The burgeoning dissent within Germany’s conservative CDU/CSU parliamentary group over proposed pension reforms has gained significant intellectual backing, with renowned economist Axel Börsch-Supan publicly endorsing the stance of younger MPs threatening to block the government’s plan. Börsch-Supan, a leading expert on pension systems, asserted that the government’s ambition to maintain the current pension level until 2031 represents a “massive additional burden” disproportionately impacting the younger generation.
The controversial legislation, designed to stabilize the pension level, is projected to necessitate substantial increases in contributions and tax subsidies, exacerbating existing concerns about the financial future of younger workers who will be shouldering the cost of an aging population. A faction of CDU/CSU parliamentarians has signaled their intention to obstruct the passage of the pension package, arguing that it places an unfair weight on the shoulders of younger citizens.
Börsch-Supan’s support for this position marks a notable challenge to Chancellor Friedrich Merz’s leadership. The economist contends that the proposed policy represents a departure from Merz’s initial pledge to govern for the benefit of all generations. He advocates for a more targeted approach, suggesting that pension level stability should be prioritized only for low-income earners, recognizing their greater need for financial security in retirement. He further believes that those already financially comfortable in retirement should contribute more significantly to managing the demographic shift.

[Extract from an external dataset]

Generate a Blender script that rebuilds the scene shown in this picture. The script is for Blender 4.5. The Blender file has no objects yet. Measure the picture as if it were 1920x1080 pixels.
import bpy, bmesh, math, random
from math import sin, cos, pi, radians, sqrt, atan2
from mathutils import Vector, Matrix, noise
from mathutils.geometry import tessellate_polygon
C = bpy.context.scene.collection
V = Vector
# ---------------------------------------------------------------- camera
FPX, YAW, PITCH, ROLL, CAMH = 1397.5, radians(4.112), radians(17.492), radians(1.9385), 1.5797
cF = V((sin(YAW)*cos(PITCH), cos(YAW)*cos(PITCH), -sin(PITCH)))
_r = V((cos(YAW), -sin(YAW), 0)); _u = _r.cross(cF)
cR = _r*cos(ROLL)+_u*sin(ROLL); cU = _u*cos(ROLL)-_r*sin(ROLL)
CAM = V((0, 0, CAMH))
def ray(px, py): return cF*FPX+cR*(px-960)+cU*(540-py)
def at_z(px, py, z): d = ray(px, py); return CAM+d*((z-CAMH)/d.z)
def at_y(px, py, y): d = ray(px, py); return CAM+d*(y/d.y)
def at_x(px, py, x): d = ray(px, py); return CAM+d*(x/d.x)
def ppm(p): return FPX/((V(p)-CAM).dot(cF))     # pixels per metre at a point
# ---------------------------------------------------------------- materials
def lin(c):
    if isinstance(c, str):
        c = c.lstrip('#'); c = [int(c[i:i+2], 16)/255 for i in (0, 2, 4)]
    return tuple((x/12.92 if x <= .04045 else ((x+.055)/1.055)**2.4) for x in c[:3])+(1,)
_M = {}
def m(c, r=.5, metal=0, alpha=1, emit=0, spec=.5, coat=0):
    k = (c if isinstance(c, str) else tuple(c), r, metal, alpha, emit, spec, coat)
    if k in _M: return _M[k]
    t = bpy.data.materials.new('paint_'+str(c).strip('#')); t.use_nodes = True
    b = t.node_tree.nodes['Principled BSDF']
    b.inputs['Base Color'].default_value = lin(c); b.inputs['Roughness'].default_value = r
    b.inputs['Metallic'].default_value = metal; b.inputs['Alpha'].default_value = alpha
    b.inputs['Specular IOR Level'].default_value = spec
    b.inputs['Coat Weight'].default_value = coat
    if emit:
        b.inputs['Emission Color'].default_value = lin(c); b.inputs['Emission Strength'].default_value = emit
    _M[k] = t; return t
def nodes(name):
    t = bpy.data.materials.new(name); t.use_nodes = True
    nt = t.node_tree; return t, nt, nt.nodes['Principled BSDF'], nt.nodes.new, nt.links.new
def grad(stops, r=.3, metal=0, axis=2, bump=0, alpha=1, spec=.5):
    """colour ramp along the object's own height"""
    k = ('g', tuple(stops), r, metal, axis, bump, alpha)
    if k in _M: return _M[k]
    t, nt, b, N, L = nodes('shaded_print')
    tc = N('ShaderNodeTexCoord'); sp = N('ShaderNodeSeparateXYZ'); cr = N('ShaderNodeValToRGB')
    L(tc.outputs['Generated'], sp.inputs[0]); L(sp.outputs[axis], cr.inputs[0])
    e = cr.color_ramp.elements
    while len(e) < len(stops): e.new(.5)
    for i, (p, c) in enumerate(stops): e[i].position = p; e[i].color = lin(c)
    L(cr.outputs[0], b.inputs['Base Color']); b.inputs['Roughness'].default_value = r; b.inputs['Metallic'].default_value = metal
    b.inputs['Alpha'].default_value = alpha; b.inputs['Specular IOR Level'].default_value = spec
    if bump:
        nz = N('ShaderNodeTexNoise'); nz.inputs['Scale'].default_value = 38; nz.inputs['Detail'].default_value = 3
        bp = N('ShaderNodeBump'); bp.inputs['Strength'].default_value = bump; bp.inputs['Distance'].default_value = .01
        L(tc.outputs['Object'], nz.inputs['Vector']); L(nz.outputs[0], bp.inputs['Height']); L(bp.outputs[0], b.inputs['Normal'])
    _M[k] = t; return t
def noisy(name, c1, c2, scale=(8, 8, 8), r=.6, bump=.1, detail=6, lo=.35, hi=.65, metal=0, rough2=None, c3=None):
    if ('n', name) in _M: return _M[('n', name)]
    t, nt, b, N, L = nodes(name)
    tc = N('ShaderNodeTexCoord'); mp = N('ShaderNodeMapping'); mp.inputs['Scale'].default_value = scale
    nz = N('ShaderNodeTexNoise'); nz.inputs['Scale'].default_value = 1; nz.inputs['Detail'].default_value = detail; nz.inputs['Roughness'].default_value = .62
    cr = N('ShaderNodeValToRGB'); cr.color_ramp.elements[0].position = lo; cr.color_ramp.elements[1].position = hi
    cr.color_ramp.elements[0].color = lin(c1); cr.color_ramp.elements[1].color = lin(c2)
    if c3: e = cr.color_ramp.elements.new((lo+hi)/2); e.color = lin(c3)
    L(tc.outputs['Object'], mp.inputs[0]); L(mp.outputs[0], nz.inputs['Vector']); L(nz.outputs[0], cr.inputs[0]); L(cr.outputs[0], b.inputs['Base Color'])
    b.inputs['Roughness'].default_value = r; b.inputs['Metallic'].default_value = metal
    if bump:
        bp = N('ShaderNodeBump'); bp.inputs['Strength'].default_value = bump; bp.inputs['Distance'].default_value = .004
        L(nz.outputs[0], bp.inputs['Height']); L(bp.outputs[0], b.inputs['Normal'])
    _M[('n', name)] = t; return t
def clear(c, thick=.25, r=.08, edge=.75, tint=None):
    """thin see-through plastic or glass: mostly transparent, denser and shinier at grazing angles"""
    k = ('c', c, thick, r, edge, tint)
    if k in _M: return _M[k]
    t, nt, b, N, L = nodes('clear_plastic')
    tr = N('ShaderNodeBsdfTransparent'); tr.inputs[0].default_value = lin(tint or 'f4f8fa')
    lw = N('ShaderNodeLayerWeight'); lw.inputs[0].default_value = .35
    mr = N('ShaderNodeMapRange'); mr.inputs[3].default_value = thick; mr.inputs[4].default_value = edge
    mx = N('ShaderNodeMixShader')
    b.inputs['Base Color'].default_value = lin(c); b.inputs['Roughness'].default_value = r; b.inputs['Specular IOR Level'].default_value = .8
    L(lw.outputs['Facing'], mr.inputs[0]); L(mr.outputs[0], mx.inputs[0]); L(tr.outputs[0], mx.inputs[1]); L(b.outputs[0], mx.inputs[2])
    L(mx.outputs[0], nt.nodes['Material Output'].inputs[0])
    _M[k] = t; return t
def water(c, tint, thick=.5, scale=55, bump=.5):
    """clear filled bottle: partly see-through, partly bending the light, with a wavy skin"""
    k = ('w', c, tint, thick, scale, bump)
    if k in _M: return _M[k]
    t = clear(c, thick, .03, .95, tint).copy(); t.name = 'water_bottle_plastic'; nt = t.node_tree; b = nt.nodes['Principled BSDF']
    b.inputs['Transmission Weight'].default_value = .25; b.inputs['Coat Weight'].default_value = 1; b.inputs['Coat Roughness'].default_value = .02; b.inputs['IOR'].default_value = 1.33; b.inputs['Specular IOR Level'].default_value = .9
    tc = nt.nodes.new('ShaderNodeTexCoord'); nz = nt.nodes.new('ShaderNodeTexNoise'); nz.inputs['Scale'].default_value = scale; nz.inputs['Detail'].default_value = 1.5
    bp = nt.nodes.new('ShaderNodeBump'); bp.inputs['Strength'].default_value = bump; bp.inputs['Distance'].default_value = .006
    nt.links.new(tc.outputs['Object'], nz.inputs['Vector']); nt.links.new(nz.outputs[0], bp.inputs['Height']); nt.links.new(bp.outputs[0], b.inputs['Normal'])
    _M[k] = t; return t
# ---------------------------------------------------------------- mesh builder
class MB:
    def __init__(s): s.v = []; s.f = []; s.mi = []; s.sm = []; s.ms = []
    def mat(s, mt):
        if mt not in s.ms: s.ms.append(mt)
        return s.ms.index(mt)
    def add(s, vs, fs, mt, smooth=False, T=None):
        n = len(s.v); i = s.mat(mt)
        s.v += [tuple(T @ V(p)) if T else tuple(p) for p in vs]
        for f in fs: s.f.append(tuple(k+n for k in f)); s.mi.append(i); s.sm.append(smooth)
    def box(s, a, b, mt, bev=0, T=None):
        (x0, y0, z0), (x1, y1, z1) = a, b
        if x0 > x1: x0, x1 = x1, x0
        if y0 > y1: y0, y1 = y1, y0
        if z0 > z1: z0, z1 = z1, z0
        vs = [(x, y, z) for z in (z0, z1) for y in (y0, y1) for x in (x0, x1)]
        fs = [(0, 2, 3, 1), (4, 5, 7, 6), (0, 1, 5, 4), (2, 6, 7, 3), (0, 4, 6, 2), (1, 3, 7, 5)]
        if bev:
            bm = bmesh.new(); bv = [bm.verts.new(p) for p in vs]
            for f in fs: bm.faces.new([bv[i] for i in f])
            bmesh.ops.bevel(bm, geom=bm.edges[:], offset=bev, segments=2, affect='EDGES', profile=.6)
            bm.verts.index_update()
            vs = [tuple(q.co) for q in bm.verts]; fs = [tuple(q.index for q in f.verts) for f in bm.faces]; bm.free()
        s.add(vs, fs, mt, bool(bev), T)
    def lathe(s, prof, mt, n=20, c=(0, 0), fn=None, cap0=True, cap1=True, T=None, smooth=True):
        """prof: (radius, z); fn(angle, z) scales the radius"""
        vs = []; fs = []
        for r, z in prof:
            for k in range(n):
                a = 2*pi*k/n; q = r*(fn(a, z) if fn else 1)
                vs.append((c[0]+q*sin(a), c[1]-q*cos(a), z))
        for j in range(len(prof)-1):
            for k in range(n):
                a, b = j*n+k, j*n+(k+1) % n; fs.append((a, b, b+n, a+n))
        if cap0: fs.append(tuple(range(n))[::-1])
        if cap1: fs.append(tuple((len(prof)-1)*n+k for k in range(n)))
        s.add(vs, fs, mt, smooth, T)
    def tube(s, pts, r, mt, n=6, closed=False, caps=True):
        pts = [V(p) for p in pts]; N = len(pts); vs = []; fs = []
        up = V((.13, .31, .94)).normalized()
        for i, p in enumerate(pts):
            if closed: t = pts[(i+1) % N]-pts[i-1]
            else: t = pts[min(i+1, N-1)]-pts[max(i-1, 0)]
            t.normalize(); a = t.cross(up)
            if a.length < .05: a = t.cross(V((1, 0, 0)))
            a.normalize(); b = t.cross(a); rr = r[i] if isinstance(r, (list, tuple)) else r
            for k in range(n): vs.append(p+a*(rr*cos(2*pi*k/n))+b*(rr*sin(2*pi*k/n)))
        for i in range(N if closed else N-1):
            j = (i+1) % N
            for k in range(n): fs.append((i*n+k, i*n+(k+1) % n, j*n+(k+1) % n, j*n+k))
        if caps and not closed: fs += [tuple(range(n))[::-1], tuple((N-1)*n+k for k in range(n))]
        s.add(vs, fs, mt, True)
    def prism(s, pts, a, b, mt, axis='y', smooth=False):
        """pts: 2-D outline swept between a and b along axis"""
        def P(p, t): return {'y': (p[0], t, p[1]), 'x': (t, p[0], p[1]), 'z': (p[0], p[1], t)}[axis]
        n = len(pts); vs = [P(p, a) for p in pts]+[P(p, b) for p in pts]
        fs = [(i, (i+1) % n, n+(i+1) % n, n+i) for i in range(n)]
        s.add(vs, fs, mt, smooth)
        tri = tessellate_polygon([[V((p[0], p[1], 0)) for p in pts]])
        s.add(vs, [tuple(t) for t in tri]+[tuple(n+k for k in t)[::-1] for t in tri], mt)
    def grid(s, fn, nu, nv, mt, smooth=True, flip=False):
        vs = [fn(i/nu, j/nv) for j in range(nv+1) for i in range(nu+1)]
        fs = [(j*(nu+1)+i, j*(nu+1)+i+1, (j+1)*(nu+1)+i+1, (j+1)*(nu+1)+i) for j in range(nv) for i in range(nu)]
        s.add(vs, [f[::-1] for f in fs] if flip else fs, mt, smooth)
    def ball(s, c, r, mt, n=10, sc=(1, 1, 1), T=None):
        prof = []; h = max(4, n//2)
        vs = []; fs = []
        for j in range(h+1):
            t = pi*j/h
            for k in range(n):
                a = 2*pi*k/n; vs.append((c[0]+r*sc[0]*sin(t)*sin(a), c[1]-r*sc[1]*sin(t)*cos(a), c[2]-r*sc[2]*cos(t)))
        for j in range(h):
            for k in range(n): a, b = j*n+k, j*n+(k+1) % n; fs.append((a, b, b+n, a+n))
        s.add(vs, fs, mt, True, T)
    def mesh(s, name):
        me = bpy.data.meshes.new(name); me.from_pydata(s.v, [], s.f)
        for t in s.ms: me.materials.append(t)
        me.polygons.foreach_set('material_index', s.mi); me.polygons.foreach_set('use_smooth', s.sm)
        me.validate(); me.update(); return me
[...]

The economist’s critique underscores a growing rift within the conservative bloc, potentially jeopardizing the government’s legislative agenda and raising fundamental questions about intergenerational fairness in German social policy. The internal debate highlights a growing political tension: how to balance the demands of an aging electorate with the economic realities faced by younger generations and the long-term sustainability of the welfare state.